Jesus is the person in whom God touches the earth

And the Holy Spirit is the one who, we are told, proceeds from the Father. 
He is the one who the Father sends, the glory of God who fills the universe. 
He is the one who comes to us and witnesses to us about the truth of the Father, and the truth of Jesus Christ, the Son of God. 
And when the Holy Spirit comes to us, and we welcome the Spirit into us, so we find that we are sent.

I’m not saying that we find all this in Isaiah 6.

We find most of what I have said about the three persons of Father, Son and Holy Spirit in John’s gospel.
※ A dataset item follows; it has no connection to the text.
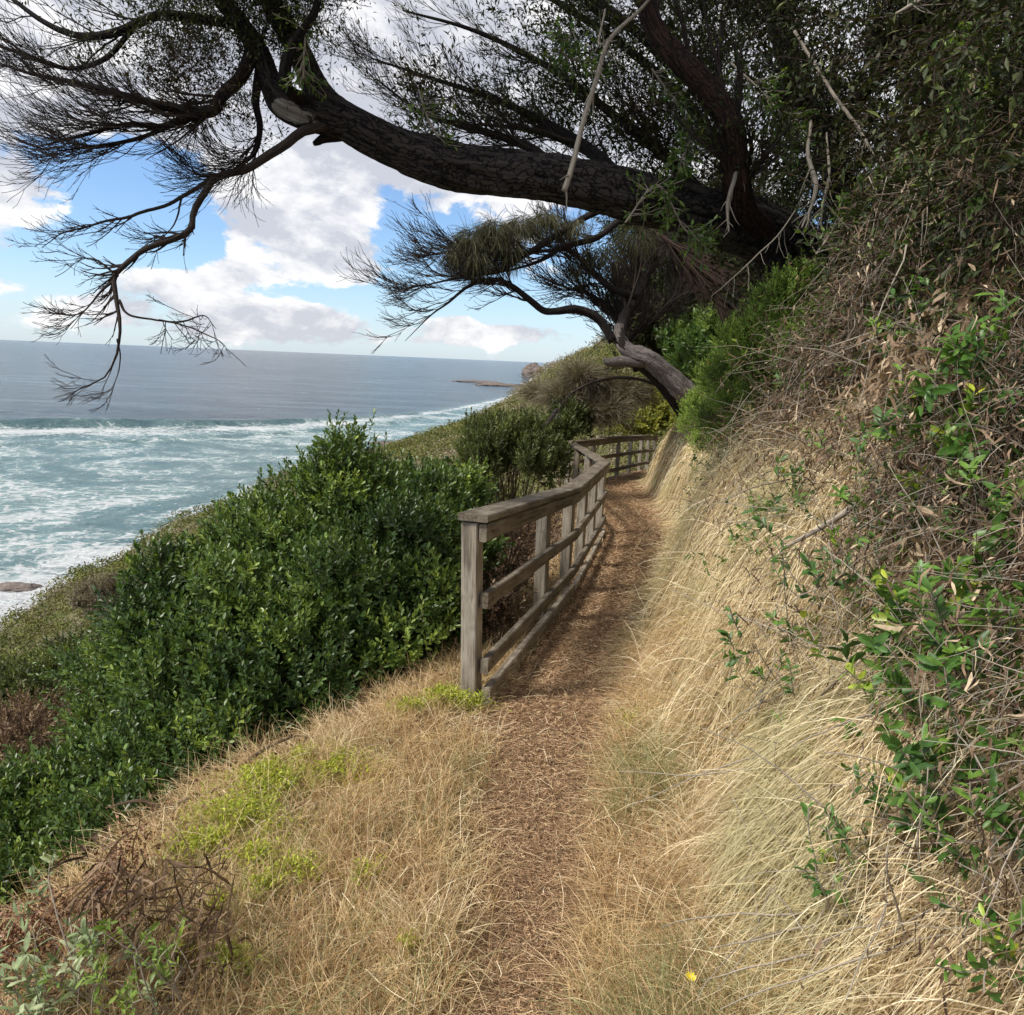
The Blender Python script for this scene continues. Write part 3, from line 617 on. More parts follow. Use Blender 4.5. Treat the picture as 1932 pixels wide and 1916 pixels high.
HBr = [[(620, 235, 3.9, .03), (570, 248, 3.85, .026), (540, 272, 3.83, .024), (505, 295, 3.8, .022), (470, 318, 3.8, .021), (440, 326, 3.8, .019), (408, 336, 3.78, .018), (388, 365, 3.76, .017), (366, 400, 3.75, .016), (360, 436, 3.74, .016), (310, 456, 3.7, .015), (270, 475, 3.68, .014), (230, 502, 3.65, .0135), (214, 525, 3.65, .013), (218, 570, 3.65, .011), (226, 620, 3.65, .008), (222, 665, 3.65, .006), (200, 710, 3.65, .004), (150, 735, 3.65, .003), (118, 757, 3.65, .0015)],
       [(400, 340, 3.78, .012), (345, 372, 3.75, .010), (280, 398, 3.72, .008), (235, 412, 3.7, .007), (170, 425, 3.7, .005), (120, 440, 3.7, .0035), (80, 470, 3.7, .0015)],
       [(222, 565, 3.65, .008), (240, 594, 3.66, .006), (290, 606, 3.68, .005), (340, 608, 3.7, .005), (385, 596, 3.72, .003), (410, 620, 3.72, .0015)],
       [(300, 606, 3.68, .004), (350, 615, 3.7, .004), (400, 635, 3.7, .003), (428, 655, 3.7, .001)],
       [(216, 525, 3.65, .008), (180, 560, 3.62, .005), (150, 590, 3.6, .003), (105, 592, 3.6, .001)],
       [(222, 520, 3.65, .007), (180, 490, 3.62, .004), (140, 488, 3.6, .001)],
       [(345, 372, 3.75, .006), (330, 420, 3.75, .004), (300, 450, 3.75, .001)],
       [(222, 640, 3.65, .005), (228, 690, 3.65, .003), (210, 745, 3.65, .001)]]
gd = G(); Ps, Rs = [], []
for r_ in HBr:
    P, R = limb_px(r_, 40); P = P + .006 * np.stack([fbm(P[:, 0] * 8, P[:, 2] * 8, k_) for k_ in (1., 2., 3.)], -1) * 2; tubes(gd, P[None], R[None], 8, .5, .12); Ps.append(P); Rs.append(R)
Ps, Rs = np.array(Ps), np.array(Rs)
down = (-.35, 0, -.8)
w_ = np.array([5, 2.6, 1.2, 1, 1.4, 1, .8, 1]); w_ /= w_.sum()
a1 = spawn(Ps, Rs, 95, .42, .98, (.4, 1.0), (.10, .34), 8, (-.9, 0, -.55), .8, (.0, 0, .25), .30, .5, .0016, w_)
a2 = spawn(*a1, 330, .15, .95, (.3, .8), (.05, .16), 6, (-.9, 0, -.4), .45, (0, 0, .35), .28, .55, .0012)
a3 = spawn(*a2, 500, .2, .95, (.3, .8), (.03, .08), 5, (-.7, 0, -.1), .3, (0, 0, .3), .25, .7, .0010)
for a, s_ in ((a1, 5), (a2, 4), (a3, 3)): tubes(gd, *a, s_)
gd.build('dead_branch', M['twig'], tree)
# sweeping bare twig fans
gt = G()
def fan(src, n1, n2, n3, bias, L1=(.3, .75), L2=(.15, .38), L3=(.07, .2), bw=1.0, curl=(0, 0, .55), t0=.25, g=gt, tip=.0011, ang=(.3, .8), wts=None, rf1=.3):
    P = np.array([s[0] for s in src]); R = np.array([s[1] for s in src])
    b1 = spawn(P, R, n1, t0, 1, ang, L1, 9, bias, bw, curl, .36, rf1, tip * 1.5, wts)
    b2 = spawn(*b1, n2, .1, .98, (.25, .6), L2, 7, bias, bw * .35, curl, .27, .6, tip * 1.1)
    b3 = spawn(*b2, n3, .1, .98, (.25, .6), L3, 5, bias, bw * .25, curl, .24, .7, tip)
    for b, s_ in ((b1, 5), (b2, 4), (b3, 3)): tubes(g, *b, s_)
    return b1, b2, b3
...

For instance, in John 3, we have the Father who nobody can see,  (Jesus says, ‘no one can see the Kingdom of God without being born from above), and who loves the world that he created;
we have the unique Son of God who God (the Father) sent into the world to save the world, who was with the Father from before time  – Jesus, the meeting point, where God touches earth.
And we have the Holy Spirit, invisible and yet the one who gives us life and enables us to see the Kingdom of God, to see the glory of God.

Three persons, One God, working in each other and through each other, with one source, one nature, one glory, one goal, one desire and one love.


Isaiah is given a glimpse of God and he is given a glimpse of the worship of heaven.

This is worship that is awesome and true and therefore powerful (the temple shakes at the worship of the angels)

Our worship is so feeble in contrast, our words so pathetic; but if it comes from a heart that is beginning to understand the holiness, otherness of God and yet also the love of God, and that longs to see more of God and to worship God, it is OK.

When we come together, or when we are on our own, and we choose to put aside time to worship God, to declare his holiness and his otherness, and his presence on earth – then we are not creating worship, as if God would not be worshipped if we were not there.

Instead, we are joining in with the worship of heaven. And when we say ‘Holy Holy Holy is the Lord of hosts’ we are but echoing the worship of the angels.

Can you hear them ..!

We are adding our ‘amen’ (which means ‘so be it’) to their prayer.

And maybe today we do this as a duty, but one day, when we glimpse God, his authority and holiness and glory, his presence with us in Jesus Christ and his love and forgiveness and cleansing, then our hearts will fill and explode with joy, and together with the angels and with all creation we will acclaim:

“Holy, holy, holy is the Lord of hosts; The whole earth is full of His glory.”